The pair solidified their rapport at the Shamrock Summit in Quebec City in March of 1985, during which they celebrated their Irish ancestry by together singing When Irish Eyes Are Smiling. In 1987, they concluded a free-trade pact, in which Canada’s successful insistence on a dispute-resolution system was also the key sticking point.
They did not always agree: Mr. Mulroney famously imposed sanctions on apartheid South Africa over the disagreement of Mr. Reagan and other Western leaders.
Mr. Mulroney had an even closer relationship with George H. W. Bush, Mr. Reagan’s successor. On his first presidential visit to Canada, Mr. Bush agreed to Mr. Mulroney’s request for a treaty reducing acid-rain-causing emissions.
When the Berlin Wall fell in November of 1989, Mr. Mulroney played a key role in supporting Mr. Bush’s approach, recalled Andrew Card, then the White House deputy chief of staff. The pair’s goal was to support democratization in Europe without provoking violence by bragging about the West’s unfolding victory in the Cold War.
“Bush really treated Brian Mulroney as someone he could speak candidly to as a friend and as an adviser,” Mr. Card said.
During the lead-up to the Persian Gulf war, Mr. Mulroney hunkered down with Mr. Bush at the latter’s summer home in Kennebunkport, Me., to call world leaders and secure the votes for United Nations intervention.

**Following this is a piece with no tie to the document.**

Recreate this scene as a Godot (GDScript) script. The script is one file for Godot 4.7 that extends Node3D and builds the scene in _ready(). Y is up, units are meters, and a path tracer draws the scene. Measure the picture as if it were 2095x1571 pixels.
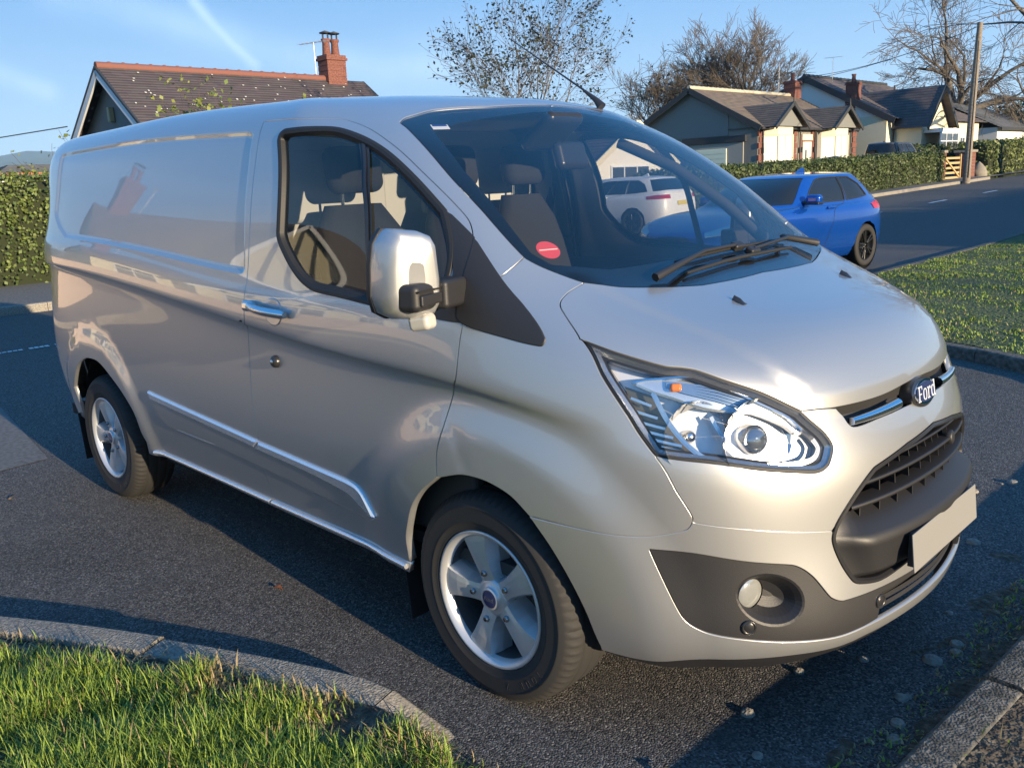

The pair also negotiated the North American free-trade agreement, bringing Mexico into the continental commerce bloc.
Mr. Mulroney remained close with both Mr. Bush and Mr. Reagan for the rest of their lives, eulogizing them both at their funerals.
Ahead of the 2016 election, as Mr. Trudeau prepared for either a Trump or Hillary Clinton presidency, Mr. Mulroney offered advice on key players who would be close to Mr. Trump in the event he won, Mr. Butts said. Mr. Mulroney was the first to flag Robert Lighthizer, who ultimately became Mr. Trump’s trade chief, as someone the Trudeau government had to pay attention to.
After Mr. Trump came to power on a promise to tear up NAFTA, Mr. Mulroney sprung into action to defend his legacy. Part of his role was to help the Canadian side understand the thinking in Mr. Trump’s circle. Much of it was to persuade the White House of the deal’s value.
“He made a really important macro point about this being Ronald Reagan’s trade agreement,” Mr. Butts said, “and that Trump didn’t want to be on the wrong side of history.”